▶ Problem requirements
Copy out the lines that include the word "picture".

-- BEGIN Extracted data --

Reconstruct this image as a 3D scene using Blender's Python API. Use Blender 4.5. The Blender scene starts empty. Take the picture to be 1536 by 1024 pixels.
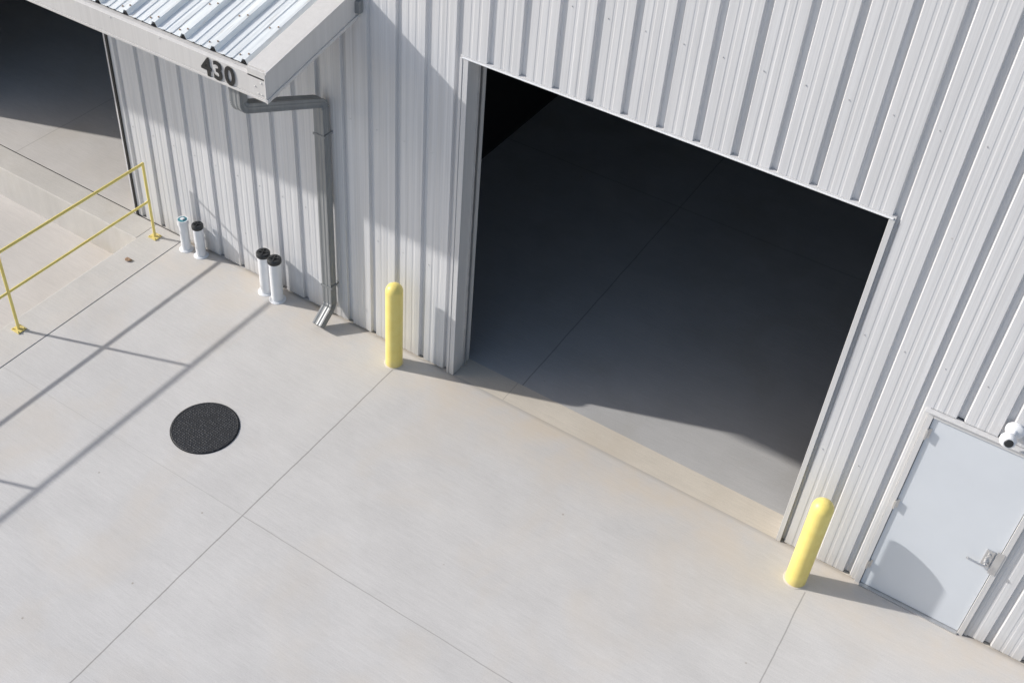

-- END Extracted data --
-- BEGIN Extracted data --

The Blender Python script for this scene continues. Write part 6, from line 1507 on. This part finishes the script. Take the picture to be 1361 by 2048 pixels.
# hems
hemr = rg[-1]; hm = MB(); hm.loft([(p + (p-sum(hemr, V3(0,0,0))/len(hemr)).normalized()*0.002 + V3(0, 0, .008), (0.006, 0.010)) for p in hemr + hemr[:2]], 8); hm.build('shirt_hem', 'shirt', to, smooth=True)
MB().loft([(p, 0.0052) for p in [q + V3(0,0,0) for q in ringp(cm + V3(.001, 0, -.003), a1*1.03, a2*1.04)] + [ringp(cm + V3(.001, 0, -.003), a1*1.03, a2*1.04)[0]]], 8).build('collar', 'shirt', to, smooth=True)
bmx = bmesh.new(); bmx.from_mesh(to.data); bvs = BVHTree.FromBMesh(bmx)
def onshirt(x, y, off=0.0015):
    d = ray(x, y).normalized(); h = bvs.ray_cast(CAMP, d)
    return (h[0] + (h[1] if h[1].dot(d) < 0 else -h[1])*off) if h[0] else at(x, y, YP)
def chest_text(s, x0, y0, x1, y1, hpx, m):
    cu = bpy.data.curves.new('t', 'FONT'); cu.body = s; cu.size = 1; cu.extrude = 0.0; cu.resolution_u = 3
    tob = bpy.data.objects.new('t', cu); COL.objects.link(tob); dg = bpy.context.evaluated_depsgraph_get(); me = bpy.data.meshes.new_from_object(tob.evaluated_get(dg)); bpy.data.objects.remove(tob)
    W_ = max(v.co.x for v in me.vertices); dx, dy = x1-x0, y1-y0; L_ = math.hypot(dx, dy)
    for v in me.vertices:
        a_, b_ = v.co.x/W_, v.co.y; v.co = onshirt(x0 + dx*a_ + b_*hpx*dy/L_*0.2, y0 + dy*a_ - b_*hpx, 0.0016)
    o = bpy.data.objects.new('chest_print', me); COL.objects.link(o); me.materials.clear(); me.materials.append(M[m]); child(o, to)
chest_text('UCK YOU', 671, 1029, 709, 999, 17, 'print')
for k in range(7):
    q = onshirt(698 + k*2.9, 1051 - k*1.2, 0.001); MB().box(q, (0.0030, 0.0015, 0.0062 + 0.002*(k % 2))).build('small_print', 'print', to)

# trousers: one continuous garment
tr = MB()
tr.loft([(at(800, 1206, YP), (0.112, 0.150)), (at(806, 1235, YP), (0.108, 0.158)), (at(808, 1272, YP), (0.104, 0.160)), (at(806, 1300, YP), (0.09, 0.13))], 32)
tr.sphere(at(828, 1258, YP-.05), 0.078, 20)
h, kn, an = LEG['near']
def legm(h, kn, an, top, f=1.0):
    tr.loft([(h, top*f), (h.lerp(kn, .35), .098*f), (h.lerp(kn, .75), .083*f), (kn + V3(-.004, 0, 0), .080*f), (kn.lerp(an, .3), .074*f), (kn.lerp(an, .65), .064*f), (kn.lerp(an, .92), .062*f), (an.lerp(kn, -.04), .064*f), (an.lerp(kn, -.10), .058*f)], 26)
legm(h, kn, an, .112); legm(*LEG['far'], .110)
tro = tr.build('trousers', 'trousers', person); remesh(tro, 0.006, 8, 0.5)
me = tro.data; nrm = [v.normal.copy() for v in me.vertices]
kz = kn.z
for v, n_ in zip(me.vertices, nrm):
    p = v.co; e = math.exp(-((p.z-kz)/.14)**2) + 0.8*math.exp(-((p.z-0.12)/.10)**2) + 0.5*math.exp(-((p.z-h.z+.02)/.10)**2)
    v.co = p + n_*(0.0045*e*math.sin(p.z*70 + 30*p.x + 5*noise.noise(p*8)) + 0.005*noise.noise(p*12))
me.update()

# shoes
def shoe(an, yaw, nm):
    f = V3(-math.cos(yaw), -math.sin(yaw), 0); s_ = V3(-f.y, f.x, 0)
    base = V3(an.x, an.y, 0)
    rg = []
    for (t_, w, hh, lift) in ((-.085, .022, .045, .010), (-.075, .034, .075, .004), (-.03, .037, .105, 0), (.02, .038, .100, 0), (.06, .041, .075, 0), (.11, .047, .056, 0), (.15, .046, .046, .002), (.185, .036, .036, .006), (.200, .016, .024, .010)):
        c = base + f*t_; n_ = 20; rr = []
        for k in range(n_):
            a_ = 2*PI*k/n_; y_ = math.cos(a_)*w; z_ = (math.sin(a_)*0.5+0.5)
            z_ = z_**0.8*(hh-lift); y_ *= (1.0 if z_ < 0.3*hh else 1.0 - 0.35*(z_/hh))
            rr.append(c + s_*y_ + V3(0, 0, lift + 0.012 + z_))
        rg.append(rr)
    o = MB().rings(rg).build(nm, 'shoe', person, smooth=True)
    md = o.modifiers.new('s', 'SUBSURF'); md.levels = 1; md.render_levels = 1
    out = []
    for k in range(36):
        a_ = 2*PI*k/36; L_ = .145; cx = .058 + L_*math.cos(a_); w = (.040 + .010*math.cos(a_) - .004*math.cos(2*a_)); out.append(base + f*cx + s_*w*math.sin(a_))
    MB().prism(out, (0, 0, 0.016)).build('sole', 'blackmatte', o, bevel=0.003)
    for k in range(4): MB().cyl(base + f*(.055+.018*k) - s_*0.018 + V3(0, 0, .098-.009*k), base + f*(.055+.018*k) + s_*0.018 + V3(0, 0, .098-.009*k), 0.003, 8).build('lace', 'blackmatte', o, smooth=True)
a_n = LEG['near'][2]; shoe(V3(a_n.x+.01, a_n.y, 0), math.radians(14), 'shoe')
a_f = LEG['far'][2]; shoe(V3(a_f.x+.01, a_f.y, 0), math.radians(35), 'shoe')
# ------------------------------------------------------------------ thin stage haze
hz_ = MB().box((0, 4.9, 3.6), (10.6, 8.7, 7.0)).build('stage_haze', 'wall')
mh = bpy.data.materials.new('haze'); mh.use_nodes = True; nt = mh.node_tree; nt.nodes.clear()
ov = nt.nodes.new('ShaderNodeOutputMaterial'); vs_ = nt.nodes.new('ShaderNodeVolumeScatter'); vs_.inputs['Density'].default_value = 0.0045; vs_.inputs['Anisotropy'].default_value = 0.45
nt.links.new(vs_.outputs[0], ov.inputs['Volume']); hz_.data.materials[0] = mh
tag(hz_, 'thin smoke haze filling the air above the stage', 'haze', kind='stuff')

-- END Extracted data --
-- BEGIN Extracted data --

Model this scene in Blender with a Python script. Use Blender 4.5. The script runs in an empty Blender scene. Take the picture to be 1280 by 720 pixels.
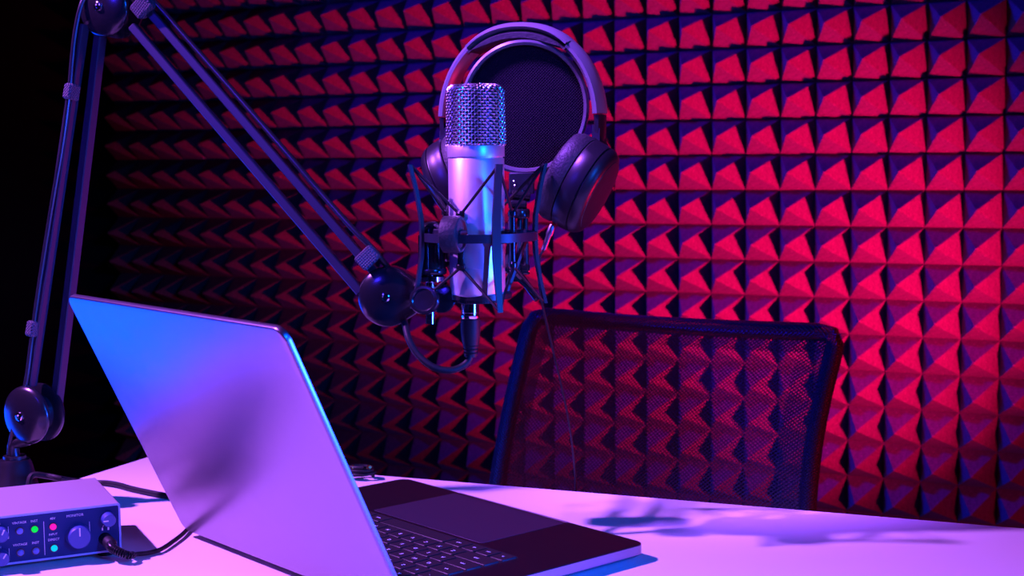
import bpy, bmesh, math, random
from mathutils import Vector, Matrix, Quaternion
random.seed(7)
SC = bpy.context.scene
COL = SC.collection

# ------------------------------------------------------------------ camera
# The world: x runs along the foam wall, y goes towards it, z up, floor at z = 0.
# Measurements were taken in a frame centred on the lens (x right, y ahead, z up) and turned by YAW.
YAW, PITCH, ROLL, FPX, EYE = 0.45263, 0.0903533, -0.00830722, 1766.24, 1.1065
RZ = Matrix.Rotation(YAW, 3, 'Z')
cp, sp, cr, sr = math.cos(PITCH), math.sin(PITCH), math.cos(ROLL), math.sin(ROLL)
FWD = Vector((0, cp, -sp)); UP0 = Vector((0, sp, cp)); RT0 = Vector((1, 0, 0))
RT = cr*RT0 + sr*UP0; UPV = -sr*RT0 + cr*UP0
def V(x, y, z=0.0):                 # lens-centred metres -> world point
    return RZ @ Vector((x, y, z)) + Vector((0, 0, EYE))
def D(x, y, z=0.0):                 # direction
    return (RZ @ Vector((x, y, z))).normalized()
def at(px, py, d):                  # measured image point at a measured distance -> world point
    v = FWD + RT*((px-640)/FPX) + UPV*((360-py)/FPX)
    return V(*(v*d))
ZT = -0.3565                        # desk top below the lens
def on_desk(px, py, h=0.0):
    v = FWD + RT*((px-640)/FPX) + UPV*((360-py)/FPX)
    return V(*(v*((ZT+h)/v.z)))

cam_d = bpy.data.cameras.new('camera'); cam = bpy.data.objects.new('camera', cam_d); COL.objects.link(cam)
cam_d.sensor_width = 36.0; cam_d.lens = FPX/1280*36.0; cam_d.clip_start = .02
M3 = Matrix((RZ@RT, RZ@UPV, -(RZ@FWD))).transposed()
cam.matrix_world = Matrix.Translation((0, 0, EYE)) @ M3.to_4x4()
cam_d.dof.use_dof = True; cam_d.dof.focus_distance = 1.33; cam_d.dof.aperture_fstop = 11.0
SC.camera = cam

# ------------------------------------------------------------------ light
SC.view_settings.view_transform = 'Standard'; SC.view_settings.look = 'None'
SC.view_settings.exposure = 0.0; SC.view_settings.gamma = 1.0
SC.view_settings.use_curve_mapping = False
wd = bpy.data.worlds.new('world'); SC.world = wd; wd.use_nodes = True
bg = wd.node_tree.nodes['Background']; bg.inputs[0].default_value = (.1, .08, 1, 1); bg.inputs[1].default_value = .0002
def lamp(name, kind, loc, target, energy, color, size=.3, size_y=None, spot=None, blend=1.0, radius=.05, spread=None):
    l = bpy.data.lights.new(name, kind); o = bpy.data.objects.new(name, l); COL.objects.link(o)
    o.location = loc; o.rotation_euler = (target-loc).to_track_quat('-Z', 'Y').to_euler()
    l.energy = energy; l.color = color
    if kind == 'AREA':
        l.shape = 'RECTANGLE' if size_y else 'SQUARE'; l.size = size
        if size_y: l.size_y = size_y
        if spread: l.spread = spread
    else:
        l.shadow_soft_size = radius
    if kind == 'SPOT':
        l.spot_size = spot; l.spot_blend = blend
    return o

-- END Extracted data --

▶ Response to the task
Reconstruct this image as a 3D scene using Blender's Python API. Use Blender 4.5. The Blender scene starts empty. Take the picture to be 1536 by 1024 pixels.
The Blender Python script for this scene continues. Write part 6, from line 1507 on. This part finishes the script. Take the picture to be 1361 by 2048 pixels.
Model this scene in Blender with a Python script. Use Blender 4.5. The script runs in an empty Blender scene. Take the picture to be 1280 by 720 pixels.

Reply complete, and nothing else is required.